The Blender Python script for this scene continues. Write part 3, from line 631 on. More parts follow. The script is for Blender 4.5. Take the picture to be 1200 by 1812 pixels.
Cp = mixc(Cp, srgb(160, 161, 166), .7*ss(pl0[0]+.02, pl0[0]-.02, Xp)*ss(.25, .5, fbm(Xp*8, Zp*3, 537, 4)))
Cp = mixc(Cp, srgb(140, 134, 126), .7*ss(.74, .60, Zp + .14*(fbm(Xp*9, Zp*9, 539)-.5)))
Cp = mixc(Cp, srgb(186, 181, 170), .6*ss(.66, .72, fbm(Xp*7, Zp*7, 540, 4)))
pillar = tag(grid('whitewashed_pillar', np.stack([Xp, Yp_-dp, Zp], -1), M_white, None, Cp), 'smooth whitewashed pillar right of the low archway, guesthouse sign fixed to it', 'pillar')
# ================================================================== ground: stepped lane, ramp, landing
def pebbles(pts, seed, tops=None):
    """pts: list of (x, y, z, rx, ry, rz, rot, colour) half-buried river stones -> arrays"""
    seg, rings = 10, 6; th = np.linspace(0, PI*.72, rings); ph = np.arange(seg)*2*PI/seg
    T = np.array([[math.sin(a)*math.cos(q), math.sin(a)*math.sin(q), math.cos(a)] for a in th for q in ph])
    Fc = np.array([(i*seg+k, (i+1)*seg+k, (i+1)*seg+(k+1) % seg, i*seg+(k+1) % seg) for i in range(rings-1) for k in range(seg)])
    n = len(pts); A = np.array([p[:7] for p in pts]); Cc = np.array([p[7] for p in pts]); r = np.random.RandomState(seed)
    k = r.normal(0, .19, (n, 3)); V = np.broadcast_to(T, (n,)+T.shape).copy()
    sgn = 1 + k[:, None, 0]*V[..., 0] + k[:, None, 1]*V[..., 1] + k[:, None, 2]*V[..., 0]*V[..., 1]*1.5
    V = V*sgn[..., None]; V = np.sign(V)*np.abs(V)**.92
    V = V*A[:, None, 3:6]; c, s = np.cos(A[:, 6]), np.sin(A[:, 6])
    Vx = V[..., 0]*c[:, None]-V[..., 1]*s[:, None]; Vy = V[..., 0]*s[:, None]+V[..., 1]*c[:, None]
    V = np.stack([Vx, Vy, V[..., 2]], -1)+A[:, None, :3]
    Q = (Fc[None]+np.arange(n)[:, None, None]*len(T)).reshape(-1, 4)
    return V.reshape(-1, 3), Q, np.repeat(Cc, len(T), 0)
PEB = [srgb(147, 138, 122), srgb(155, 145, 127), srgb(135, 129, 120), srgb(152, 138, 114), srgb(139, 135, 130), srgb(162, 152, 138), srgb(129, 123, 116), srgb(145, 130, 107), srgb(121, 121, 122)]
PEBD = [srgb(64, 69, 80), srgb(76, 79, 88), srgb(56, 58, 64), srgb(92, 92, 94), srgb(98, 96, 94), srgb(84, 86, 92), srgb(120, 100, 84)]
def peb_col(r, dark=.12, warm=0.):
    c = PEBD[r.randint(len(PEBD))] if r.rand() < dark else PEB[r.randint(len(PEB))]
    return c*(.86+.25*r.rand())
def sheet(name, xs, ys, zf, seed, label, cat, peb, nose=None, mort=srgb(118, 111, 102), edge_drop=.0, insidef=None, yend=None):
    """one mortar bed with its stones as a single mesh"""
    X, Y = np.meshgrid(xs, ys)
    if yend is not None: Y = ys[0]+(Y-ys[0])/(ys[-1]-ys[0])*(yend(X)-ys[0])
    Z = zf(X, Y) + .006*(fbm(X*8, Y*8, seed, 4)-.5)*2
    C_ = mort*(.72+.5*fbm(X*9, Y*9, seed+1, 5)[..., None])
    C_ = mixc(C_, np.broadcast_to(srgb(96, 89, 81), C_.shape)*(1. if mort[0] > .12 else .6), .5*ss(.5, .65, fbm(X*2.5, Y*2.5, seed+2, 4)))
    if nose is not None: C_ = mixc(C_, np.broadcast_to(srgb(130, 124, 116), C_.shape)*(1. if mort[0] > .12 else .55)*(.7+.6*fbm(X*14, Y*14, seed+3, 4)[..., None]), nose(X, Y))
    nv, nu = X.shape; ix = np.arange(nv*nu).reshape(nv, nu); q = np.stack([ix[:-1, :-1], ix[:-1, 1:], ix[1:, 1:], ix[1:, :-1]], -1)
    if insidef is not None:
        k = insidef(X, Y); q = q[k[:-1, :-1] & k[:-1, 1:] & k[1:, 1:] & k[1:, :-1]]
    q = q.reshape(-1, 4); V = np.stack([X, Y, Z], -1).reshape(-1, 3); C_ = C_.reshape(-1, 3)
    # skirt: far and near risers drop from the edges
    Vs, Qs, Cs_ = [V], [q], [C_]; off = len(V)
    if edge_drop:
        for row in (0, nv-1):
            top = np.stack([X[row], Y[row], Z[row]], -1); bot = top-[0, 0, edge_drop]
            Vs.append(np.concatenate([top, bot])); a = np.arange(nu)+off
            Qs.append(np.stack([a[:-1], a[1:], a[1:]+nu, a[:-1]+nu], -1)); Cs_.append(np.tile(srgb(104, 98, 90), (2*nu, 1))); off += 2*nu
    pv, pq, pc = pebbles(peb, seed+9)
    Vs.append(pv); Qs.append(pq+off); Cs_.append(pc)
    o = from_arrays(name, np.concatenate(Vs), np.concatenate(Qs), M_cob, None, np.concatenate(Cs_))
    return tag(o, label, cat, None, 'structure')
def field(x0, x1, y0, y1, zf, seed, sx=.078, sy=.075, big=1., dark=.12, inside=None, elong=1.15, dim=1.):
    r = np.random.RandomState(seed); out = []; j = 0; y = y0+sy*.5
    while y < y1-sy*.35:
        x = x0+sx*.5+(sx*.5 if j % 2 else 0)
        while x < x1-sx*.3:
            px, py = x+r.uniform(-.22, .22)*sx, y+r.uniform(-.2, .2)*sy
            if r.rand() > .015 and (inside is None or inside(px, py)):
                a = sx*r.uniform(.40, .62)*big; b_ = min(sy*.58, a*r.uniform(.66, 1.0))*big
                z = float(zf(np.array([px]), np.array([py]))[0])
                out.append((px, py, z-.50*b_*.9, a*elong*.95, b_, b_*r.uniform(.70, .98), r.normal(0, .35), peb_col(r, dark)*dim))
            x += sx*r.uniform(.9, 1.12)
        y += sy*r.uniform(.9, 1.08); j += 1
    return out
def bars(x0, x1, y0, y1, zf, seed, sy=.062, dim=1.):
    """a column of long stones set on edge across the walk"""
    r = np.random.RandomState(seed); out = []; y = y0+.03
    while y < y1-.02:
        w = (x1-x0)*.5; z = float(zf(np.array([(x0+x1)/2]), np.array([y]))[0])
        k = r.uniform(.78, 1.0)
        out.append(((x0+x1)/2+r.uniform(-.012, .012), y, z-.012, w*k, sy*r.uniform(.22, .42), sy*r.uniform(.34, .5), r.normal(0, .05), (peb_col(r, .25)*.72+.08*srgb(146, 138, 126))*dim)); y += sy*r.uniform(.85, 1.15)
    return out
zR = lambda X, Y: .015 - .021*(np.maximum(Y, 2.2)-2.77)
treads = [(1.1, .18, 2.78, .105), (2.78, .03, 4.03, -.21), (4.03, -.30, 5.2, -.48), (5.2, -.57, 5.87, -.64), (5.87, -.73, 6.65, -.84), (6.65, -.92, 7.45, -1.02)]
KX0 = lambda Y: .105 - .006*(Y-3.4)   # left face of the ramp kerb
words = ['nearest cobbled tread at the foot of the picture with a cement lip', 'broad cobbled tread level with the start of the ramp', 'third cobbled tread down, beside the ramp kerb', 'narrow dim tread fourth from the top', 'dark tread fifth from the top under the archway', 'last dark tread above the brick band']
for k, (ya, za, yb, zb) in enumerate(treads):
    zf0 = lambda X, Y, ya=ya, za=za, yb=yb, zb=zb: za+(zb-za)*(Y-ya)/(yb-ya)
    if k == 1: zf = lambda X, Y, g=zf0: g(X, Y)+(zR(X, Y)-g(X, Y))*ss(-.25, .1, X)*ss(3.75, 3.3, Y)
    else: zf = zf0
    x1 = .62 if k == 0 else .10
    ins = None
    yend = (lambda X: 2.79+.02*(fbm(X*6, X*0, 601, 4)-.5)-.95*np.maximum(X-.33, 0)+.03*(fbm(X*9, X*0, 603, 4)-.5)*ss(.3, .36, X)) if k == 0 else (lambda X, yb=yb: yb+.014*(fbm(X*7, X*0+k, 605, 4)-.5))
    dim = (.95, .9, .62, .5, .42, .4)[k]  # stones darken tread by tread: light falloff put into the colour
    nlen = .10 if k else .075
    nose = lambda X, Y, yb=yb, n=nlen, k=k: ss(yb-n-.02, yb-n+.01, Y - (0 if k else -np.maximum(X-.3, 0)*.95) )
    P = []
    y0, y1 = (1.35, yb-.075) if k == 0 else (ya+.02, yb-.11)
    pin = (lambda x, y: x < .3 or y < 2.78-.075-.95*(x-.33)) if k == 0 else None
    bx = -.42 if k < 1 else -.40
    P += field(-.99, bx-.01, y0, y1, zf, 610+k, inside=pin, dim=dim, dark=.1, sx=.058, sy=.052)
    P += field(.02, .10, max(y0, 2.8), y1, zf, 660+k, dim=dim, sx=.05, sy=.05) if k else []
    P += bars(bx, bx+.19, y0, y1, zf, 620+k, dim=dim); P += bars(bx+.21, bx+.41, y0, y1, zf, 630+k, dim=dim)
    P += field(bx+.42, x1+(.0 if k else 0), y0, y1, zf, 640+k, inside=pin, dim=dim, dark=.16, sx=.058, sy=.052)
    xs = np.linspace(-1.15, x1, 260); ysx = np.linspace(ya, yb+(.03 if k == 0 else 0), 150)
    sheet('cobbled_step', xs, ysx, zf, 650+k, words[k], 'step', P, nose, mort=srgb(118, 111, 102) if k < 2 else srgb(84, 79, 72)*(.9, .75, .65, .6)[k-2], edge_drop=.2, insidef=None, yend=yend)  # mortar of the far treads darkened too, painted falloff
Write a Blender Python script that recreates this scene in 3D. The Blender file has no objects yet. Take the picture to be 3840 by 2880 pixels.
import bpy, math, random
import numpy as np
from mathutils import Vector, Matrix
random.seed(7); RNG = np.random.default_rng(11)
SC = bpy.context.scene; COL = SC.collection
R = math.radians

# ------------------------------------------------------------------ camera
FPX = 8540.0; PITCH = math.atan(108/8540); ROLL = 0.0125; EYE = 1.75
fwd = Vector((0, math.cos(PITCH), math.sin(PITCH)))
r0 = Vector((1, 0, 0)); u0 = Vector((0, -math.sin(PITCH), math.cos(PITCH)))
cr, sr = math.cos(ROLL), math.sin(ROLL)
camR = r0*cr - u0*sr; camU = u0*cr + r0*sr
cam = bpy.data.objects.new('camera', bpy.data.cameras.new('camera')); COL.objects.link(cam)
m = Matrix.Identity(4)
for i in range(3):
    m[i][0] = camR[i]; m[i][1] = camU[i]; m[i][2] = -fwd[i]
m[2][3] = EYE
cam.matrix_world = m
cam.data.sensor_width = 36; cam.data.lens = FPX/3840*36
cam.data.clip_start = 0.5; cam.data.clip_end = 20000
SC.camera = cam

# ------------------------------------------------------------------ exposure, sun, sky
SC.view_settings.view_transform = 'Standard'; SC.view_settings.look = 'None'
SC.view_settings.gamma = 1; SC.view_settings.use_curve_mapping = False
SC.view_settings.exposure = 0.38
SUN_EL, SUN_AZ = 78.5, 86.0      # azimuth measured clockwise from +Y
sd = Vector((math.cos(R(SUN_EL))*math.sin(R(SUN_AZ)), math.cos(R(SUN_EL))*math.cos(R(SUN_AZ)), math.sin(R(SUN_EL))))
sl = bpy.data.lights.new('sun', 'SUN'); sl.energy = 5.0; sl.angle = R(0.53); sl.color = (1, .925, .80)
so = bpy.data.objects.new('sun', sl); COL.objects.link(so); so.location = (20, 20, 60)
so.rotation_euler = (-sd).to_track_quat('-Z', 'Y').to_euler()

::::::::

Stated exercise: Please repeat word for word the lines above that run from the beginning through the line containing "Zp*3, 537, 4)))", keeping both the first and that last line.

Solution to the exercise:
The Blender Python script for this scene continues. Write part 3, from line 631 on. More parts follow. The script is for Blender 4.5. Take the picture to be 1200 by 1812 pixels.
Cp = mixc(Cp, srgb(160, 161, 166), .7*ss(pl0[0]+.02, pl0[0]-.02, Xp)*ss(.25, .5, fbm(Xp*8, Zp*3, 537, 4)))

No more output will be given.